Why I Love Komodo Edit
Ever since I moved to Linux (winter break of my freshman year, so January 2008 or so), my editor of choice has been Komodo Edit. Although it has a certain amount of popularity among Pythonistas, it is not nearly as popular as several other editors, so I thought I’d discuss my reasons for using it. I’ve also been considering moving to something else, but haven’t been satisfied with other choices yet, so this is a bit of a fishing trip (you can find contact info on me over at, of all places, the contact page).
The winter break of 2009 (breaks are a great time to get things done), I took the plunge and started learning basic vi keybindings. Komodo supports this natively, and they are too well ingrained into my fingers for me to move away from them. In fact, I use Vimperator on all of my computers as well to keep the same thought process for my two most-used applications, and I’d love for everything I use to share this common trait. So, for good or for bad, I must have vi-like operation.
Komodo also has the right amount of stuff, but not too much. As seen below, my window is generally fairly minimalistic.
I have line numbers (can’t live without ‘em), tabs so I can visually see what files I have open at any given time, some other minor information, and some menu buttons, which I find useful for accessing commands that I don’t use frequently enough to memorize the shortcuts to.
I can also split the screen vertically or horizontally, and move files easily between the two sides, which is incredibly handy on my widescreen laptop. Since I am using a tiling window manager, I can simulate this to an extent, but it’s still a nice feature.
Ctrl+Shift+P unhides my project listing. For small projects, standard terminal navigation is sufficient, but as the size and number of directories increases, so does the value of being able to easily visualize it. I prefer to keep this out of the way when I’m writing, so the ability to show and hide it quickly is a must.
While I can, of course, set preferences for file encoding, indentation, and line endings (and can change those on a per-language basis), Komodo will respect those in the files that I edit. This is incredibly necessary when working on different projects, each with their own rules. Any mixing of indentation will give me green underlines (similar to those in Word indicating incorrect grammar), and a ctrl+shift+8 will show me the whitespace characters so that I can fix them. The same lines appear for differing line endings; ctrl+shift+7 displays them, and one of the menu options makes them consistent. Both of these are things I’ve consistently had to fix on a recent group project, where all the other members used either gEdit, Eclipse, or vim.

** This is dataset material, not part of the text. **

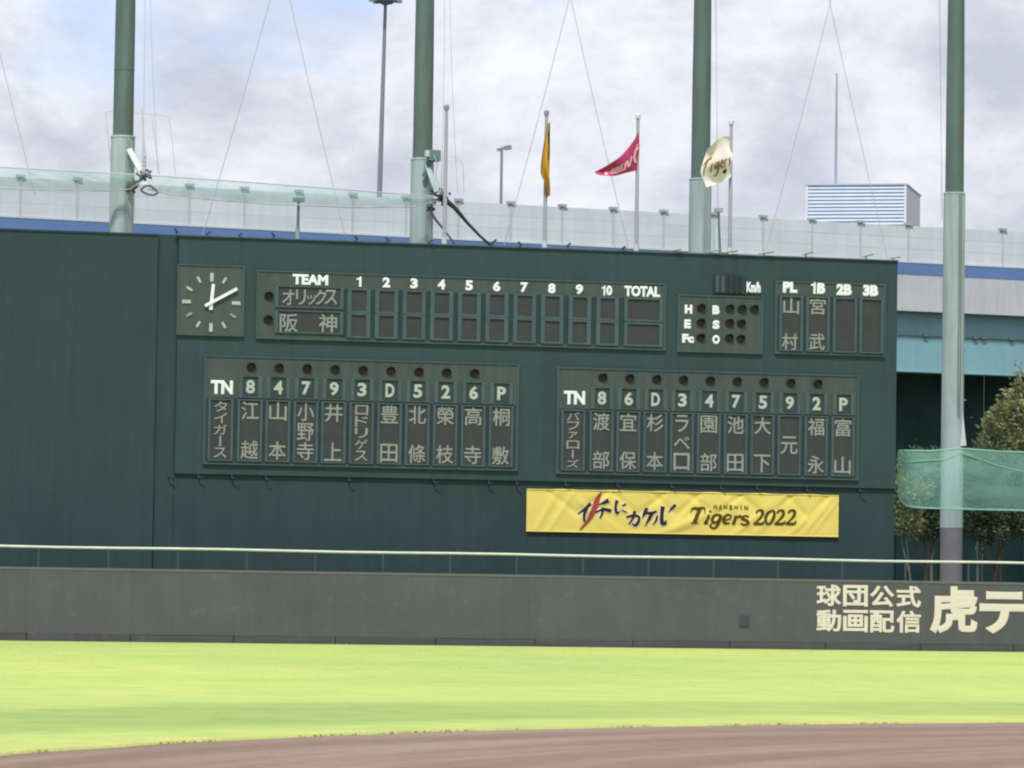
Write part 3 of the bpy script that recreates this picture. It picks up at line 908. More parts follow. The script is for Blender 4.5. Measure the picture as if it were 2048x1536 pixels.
vs = [(BX0 + (BX1 - BX0) * i / nx_, ban_disp(BX0 + (BX1 - BX0) * i / nx_, BZ0 + (BZ1 - BZ0) * j / nz_),
       BZ0 + (BZ1 - BZ0) * j / nz_ - 0.02 * math.sin(i / nx_ * 40) * (j == nz_)) for j in range(nz_ + 1) for i in range(nx_ + 1)]
bb.add(vs, [(j * (nx_ + 1) + i, j * (nx_ + 1) + i + 1, (j + 1) * (nx_ + 1) + i + 1, (j + 1) * (nx_ + 1) + i) for j in range(nz_) for i in range(nx_)], True)
banr = empty('banner', ((BX0 + BX1) / 2, 0.04, BZ0))
tag(banr, 'creased yellow cloth banner with brush slogan and black wordmark under the scoreboard', 'banner')
bb.build('cloth', 'banner_yellow', banr)
hem = B()
for zz in (BZ0 + 0.02, BZ1 - 0.02):
    hem.tube([(BX0 + (BX1 - BX0) * i / 60, ban_disp(BX0 + (BX1 - BX0) * i / 60, zz), zz) for i in range(61)], 0.022, 6)
hem.build('hem', 'banner_yellow', banr)
def bmap(ox, oy, off=0.02):
    def fn(X, Y):
        q = on_y(ox + X / 8.533, oy + Y / 8.533, 0.04)
        return (q.x, ban_disp(q.x, q.z) - off, q.z)
    return fn
def strokes(name, m, lst, fn, extra=0):
    bb = B()
    for s in lst: ribbon(bb, [(p[0], p[1], p[2] + extra) for p in s], fn)
    bb.build(name, m, banr)
f1 = bmap(1140, 970)
slogan = {
    'i': [[(350, 315, 66), (250, 410, 50), (135, 492, 22)], [(290, 395, 44), (240, 500, 54), (238, 620, 40)]],
    'chi': [[(655, 262, 85), (580, 300, 55), (480, 335, 15)], [(695, 445, 66), (580, 415, 52), (480, 445, 34), (390, 490, 36)], [(560, 380, 44), (550, 470, 44), (505, 560, 30)]],
    'ni': [[(800, 262, 66), (775, 350, 46), (778, 440, 50), (800, 478, 48), (850, 445, 12)], [(955, 328, 42), (885, 352, 24)], [(875, 425, 22), (965, 470, 24)]],
    'ka': [[(955, 548, 34), (1080, 522, 54), (1175, 545, 44), (1155, 640, 54), (1105, 690, 48), (1055, 655, 14)], [(1100, 440, 58), (1080, 540, 44), (1005, 665, 30)]],
    'ke': [[(1315, 390, 52), (1275, 470, 64), (1230, 560, 16)], [(1280, 480, 50), (1400, 475, 48), (1475, 445, 36)], [(1395, 480, 66), (1340, 590, 54), (1275, 695, 10)]],
    'ru': [[(1485, 520, 34), (1465, 600, 38), (1415, 672, 16)], [(1580, 365, 78), (1562, 500, 62), (1565, 640, 74), (1615, 655, 64), (1640, 600, 14)]],
    'bang': [[(1795, 335, 52), (1740, 392, 46), (1675, 465, 10)]]}
for k, s in slogan.items():
    strokes('character_halo', 'ink_halo', s, bmap(1140, 970, 0.012), 34)
    strokes('character', 'ink_black', s, bmap(1140, 970, 0.022))
strokes('red_slash', 'ink_red', [[(535, 122, 18), (470, 230, 76), (425, 360, 92), (370, 480, 84), (295, 610, 56), (165, 760, 20)]], bmap(1140, 970, 0.030))
f2 = bmap(1370, 990)
two = [(1212, 312, 34), (1240, 268, 34), (1312, 268, 46), (1312, 345, 48), (1240, 430, 32), (1165, 492, 24)]
two_b = [(1165, 490, 40), (1310, 488, 44), (1345, 435, 12)]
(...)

There is always code folding available at the places I want it, and it clearly shows a fold without being distracting. Even more of a plus is that Komodo restores the state of the folds in a document when I reopen it, so that I don’t have to refold all of the code I’m not interested in at the moment all the time.
It was trivial to use a dark color theme for Komodo, although changing some elements of the interface was a bit more difficult. Nonetheless, it is nothing like the annoyance that is Eclipse.
I can use tab to complete words that I’ve been typing in the document (without any special modification), or to complete tooltip options based on the languages Komodo has them for. Having to use something other than tab is unacceptable, since I’ve been trained by my editor, my shell, and my irc client to do so.
Along these same lines, I’m auto-indented in when opening a block, and closing keywords are either added automatically or pop up for completion.
What do I not like about Komodo? It’s an X application, so, while it still has functionality to edit files over FTP/SFTP/SCP (and even add them to projects), it cannot be run in a screen session, detached, and reattached at another location. Being based upon Gecko, it can also be a bit of a memory hog, although I still avoid using swap with both it and Firefox (and a few other things) running on one gig of RAM.